By emulating these painters, Crews-Chubb assumes their questionable baggage. De Kooning compared his own “Women” series to the Venus of Willendorf, a Paleolithic sculpture believed to have functioned as a fertility fetish or a woman’s self-portrait. However, such scholars as Carol Duncan have pointed out that de Kooning’s glaringly monstrous females appear more as “girlie-Gorgons” incarnating womankind as “simultaneously frightening and ludicrous.”

 

Like de Kooning, Crews-Chubb combines ancient iconography with suggestive contemporary feminine imagery.
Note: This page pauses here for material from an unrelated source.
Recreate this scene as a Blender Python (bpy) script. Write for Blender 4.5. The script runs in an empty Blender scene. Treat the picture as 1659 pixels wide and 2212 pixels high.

Superficially, his depictions appear as derisive burlesques of the belfie phenomenon in a de Kooning’s vein. In fact, Crews-Chubb’s loaded, anachronistic imagery serves as a provocative hook belying more nuanced content.

 

Rather than merely pastiching previous styles, he situates them in an age-old historic context, with deliquescence quasi-parodistically emphasized through grungy tactility and blatantly obsolete motifs such as chariots. For their copious textural accretions, Crews-Chubb’s paintings with patched canvas scraps bulging from underneath, evoke the tactility of dilapidated walls from cave paintings to grimy lararium frescoes to inscribed modern masonry. Ambiguous flowing imagery is embedded among crustaceous paint and wadded fabric.

 

The two largest and most absorbing pictures are from his “Chariot” series, debuted in this show. In Beasts with Headdresses (all works 2018), woman and beast merge as a sphinx. Conversely, in Chariot (red orange green), a chariot symbolizes power and agency, with its female driver in control. A daring self-assertion underlies the belfie’s seductive overtone. Featured in two paintings, Zumbi appears to be named after a 17th century Afro-Brazilian rebel warrior revered as a symbol of resistance to oppression. By alternately imitating and undermining controversial conventions, Crews-Chubb reflects the perpetual interplay of ambivalent and contradictory attitudes in which cultures are rooted.

 

The past is never changeable; but current artistic interpretation always is. In a society stirring to feminism, Crews-Chubb’s paintings read as open-ended narratives about transmuting historical precedents. History can impair or empower, depending on how one engages it. This painter harnesses classical icons to striking effect.